Hello everyone,
when I use dispose on meshes that I want to remove it doesn’t free the memory. E.q. I load one model and it consumes 4gb of ram. When I remove it I expect memory to go back to normal (like 1,5gb usage). Unfortunately when I dispose this model it still consumes 4gb so when I load another one it takes another 4gb and then webgl is crushing.
No, the memory is disposed by the browser whenever it sees fit. However, if at some point it needs more memory than available but can free some, it should do it with a garbage collect.
If it doesn’t do it in your case, it may be because you still have some references to your meshes somewhere, preventing the browser to reclaim the memory.
Yeah, I was mostly just filling in around your answer. Was on a tablet at the time, so I limited my words.
I have actually have been thinking of even nuking the references to any unpinned / non-update-able vertex data, when the mesh is first ready. Get it queued to be dropped early. It never gets used again, except for perhaps any mesh info calls like getTotalVertices(). Obviously cannot use dispose() itself for this.

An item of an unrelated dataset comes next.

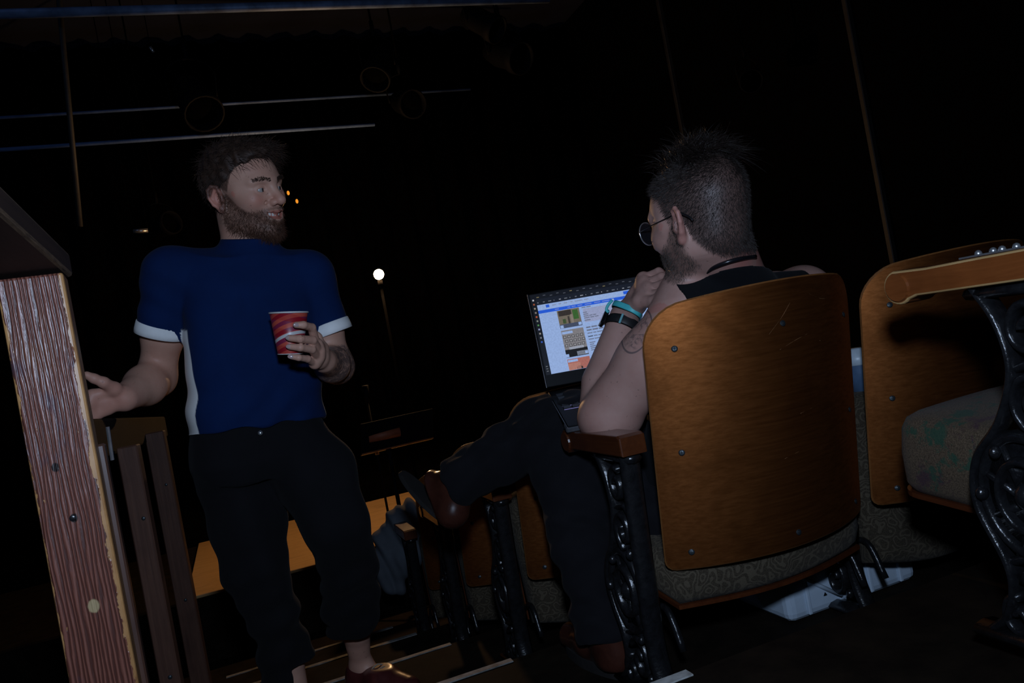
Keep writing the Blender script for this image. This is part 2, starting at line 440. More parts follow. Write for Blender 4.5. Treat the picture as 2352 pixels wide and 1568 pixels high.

Not high on my priority list though. More of a production deployment step. Nuking matrix indices & weights would obviously kill animations if cpu skinning was downgraded to, but that is almost an early warning feature telling you something needs to change.
Not sure if there is a way to tell if a piece of vertex data was updateable, but I can just check if there are shapekeys (for cpu based morphing) in the Mesh subclass I use.
Please note, that most of the time the memory is coming from textures and not directly the meshes so when disposing mesh only you would not collect back the textures memory. You would need to either dispose the materials and textures as well or call:
dispose(true, true);
to first do it recursively and second force disposing associated materials and textures.
Big reason to use compressed textures, in addition to access time / cache. Memory access time is the new I/O bottle neck, assuming that you are pixel shader bound.
I don’t know if this is an issue, but be careful with dispose(true, true). If you have multiple meshes pointing to the same materials/textures, calling dispose(true, true) on one mesh will also dispose the materials/textures in use by the other mesh.